The burning is said to “harden” the ETH asset by making it more scarce or less abundant in the market. This makes current holders thrilled because their share of ETH won’t be diluted at the projected inflation rate in place before this proposal was introduced. It could also attract more investors to ETH given its expected inflation rate is set to decline and ETH exists amongst a backdrop of ever-expanding fiat money heading in the opposite direction. And not only is the inflation rate set to contract but during times of high utilization of the Ethereum network, when base fees are greater than the sum of tips and block subsidies, ETH monetary policy turns deflationary! This means during times of high block congestion, ETH is burnt at a faster pace than ETH being created, making it even more scarce in the marketplace.

Possible Issues

Although the proposal has been met with considerable fanfare in the greater Ethereum community, many Ethereum miners aren’t happy with the proposal since it slashes a considerable amount of future fee revenue. We could see a hostile fork happen led by disaffected miners. If a hostile fork does in fact happen, although not ideal, this prospect doesn’t seem to pose an existential risk at this time. Many miners do support the proposal and there doesn’t appear to be much if any pushback from the greater Ethereum ecosystem. 

The Ethereum community acknowledges that this proposal does cut at miner revenue quite a bit, but they’d point out that Ethereum miners have made a fortune on users overpaying for fees and that the proposal boosts the scarcity or hardness of ETH. This hardening allows miners to indirectly benefit or make up for their lost fee revenue by being able to fetch a higher market price for their now scarcer ETH holdings.

Also, this proposal doesn’t completely remove the possibility of price auctions emerging around miner tips. During times of block congestion, the fee market will have to revert back to the first price auction model to determine which transactions will be included in the next block. During times of high network activity, miners will have to discriminate between transactions based on their tip amounts when there are more transactions willing to pay the Base-fee than can fit in the max block size. The fee market is supposed to adjust to this fairly quickly by pushing up the Base-fee high enough to remove the need for a tip auction. But nonetheless, the first price auction mechanism doesn’t fully go away under this proposal. 

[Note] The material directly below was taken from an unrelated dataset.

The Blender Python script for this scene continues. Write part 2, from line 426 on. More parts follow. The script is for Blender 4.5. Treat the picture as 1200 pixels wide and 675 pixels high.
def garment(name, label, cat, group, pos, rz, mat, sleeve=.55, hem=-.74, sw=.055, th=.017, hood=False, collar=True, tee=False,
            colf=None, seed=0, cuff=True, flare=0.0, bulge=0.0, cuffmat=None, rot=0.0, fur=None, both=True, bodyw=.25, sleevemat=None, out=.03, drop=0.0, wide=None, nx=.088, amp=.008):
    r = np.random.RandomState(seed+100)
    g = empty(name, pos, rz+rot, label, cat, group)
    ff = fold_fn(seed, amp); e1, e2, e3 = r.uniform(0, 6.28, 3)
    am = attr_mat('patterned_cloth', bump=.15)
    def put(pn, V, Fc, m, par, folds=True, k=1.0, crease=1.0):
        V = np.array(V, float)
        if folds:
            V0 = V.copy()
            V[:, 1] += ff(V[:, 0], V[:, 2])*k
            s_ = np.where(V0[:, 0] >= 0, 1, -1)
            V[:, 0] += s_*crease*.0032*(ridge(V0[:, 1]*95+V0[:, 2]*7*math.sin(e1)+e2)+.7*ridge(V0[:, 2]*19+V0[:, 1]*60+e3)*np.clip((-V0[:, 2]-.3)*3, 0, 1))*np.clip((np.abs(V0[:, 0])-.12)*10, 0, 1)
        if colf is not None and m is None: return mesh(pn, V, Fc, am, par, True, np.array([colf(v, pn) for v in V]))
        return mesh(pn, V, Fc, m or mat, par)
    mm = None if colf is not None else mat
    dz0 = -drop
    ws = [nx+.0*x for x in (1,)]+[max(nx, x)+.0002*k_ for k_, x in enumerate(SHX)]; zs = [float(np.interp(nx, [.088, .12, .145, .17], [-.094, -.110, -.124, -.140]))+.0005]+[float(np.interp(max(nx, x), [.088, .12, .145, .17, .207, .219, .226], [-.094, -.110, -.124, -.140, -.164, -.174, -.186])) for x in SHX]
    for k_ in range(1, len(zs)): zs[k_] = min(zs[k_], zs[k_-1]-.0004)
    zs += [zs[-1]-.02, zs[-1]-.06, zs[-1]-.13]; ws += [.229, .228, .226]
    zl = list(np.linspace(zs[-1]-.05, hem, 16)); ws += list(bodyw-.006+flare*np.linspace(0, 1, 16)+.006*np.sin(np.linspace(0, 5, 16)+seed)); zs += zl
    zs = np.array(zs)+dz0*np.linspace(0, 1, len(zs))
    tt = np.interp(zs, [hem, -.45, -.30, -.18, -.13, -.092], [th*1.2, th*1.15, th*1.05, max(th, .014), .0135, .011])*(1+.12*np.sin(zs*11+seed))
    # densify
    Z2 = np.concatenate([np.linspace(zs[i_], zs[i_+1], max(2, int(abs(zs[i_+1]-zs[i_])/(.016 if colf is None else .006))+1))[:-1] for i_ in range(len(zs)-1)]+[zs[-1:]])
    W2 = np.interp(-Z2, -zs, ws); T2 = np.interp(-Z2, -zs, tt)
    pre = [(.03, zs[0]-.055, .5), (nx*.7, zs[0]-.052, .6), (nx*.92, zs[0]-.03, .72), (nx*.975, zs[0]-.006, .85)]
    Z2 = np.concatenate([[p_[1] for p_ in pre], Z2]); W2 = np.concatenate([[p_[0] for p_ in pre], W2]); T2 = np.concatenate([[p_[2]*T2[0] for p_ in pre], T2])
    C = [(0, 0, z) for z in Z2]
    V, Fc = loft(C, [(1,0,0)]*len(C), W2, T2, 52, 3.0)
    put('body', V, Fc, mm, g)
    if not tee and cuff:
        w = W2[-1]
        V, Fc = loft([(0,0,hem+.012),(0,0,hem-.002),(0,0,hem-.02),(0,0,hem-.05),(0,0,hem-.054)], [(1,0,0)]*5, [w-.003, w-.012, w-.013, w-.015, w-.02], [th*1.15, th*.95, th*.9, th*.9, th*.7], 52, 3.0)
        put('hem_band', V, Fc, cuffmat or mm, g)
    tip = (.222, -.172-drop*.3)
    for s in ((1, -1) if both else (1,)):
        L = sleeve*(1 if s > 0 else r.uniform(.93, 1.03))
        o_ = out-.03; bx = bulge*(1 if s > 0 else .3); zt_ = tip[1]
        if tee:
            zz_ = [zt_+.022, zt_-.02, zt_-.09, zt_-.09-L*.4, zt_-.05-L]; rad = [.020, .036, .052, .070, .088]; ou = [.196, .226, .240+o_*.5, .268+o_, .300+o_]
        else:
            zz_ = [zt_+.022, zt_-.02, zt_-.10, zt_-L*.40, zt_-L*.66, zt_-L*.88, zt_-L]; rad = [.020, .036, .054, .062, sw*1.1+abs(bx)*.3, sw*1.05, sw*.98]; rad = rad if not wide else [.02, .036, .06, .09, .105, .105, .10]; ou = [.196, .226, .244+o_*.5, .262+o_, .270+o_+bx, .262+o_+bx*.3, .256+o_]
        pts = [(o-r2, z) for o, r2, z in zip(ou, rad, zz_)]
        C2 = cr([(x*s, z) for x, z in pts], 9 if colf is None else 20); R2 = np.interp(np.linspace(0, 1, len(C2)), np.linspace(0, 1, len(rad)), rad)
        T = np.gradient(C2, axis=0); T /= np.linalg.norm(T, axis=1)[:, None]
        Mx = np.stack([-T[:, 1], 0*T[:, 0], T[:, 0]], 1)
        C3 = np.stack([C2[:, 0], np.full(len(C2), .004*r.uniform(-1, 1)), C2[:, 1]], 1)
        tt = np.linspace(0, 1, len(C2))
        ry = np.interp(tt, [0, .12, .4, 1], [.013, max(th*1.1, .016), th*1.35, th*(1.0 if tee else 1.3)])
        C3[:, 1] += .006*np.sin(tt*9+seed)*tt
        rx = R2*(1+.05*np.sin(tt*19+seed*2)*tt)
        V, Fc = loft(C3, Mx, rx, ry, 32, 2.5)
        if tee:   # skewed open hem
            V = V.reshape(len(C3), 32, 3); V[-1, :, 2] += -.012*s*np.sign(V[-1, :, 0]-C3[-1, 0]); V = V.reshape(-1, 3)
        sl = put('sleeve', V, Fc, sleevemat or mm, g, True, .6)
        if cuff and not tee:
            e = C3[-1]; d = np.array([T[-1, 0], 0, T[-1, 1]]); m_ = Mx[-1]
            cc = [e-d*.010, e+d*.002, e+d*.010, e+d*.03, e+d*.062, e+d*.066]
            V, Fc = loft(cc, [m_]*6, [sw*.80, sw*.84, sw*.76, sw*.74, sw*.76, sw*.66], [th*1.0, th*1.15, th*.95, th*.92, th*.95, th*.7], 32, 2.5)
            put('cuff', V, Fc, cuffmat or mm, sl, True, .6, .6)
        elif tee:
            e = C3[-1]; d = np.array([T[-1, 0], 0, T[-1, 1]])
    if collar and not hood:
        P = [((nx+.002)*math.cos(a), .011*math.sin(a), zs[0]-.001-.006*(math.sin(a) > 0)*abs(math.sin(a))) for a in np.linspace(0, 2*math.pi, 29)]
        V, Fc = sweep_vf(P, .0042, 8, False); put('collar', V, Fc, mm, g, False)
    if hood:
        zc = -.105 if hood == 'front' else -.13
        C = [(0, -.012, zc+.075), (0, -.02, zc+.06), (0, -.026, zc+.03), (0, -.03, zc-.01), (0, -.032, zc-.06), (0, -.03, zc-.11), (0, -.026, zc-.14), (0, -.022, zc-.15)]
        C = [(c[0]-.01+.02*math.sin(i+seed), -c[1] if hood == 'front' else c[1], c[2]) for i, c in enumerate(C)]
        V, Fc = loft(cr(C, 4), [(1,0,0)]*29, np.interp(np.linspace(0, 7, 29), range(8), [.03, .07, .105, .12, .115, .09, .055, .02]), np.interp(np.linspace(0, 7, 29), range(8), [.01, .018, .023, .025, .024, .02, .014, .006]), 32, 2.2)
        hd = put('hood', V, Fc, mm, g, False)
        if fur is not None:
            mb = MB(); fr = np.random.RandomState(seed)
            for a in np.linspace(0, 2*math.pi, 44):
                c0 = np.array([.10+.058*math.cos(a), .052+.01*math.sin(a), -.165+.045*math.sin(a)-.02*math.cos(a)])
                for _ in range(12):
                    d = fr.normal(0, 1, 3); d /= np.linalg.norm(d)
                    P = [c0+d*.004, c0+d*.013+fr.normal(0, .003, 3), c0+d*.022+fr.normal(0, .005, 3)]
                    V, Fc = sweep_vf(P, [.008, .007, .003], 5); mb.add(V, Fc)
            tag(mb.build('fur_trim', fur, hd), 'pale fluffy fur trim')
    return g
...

And lastly, even though the monetary policy is said to decrease the inflation rate, this proposal makes Ethereum’s monetary policy more unknowable or unpredictable than beforehand and again demonstrates the Ethereum community’s willingness to tinker with monetary policy. 

This might make some uncomfortable, but we’d argue that focusing on the exact future monetary policy is over-valuing the monetary precision of ETH relative to the monetary direction of ETH, which should be more important to an ETH holder. A holder should prefer an imprecise deflation or reduction in inflation over a precisely defined increase in inflation. And the Ethereum community has always valued usability over a precise, unchanging monetary policy, so this change shouldn’t be a surprise to ETH holders.

Coda

As of today, this EIP is expected to be included in the London hard-fork, which is slated to activate sometime in July 2021. As a wallet that supports many ETH holders and experiences the difficulties of estimating fees, we look forward to this unique change to Ethereum.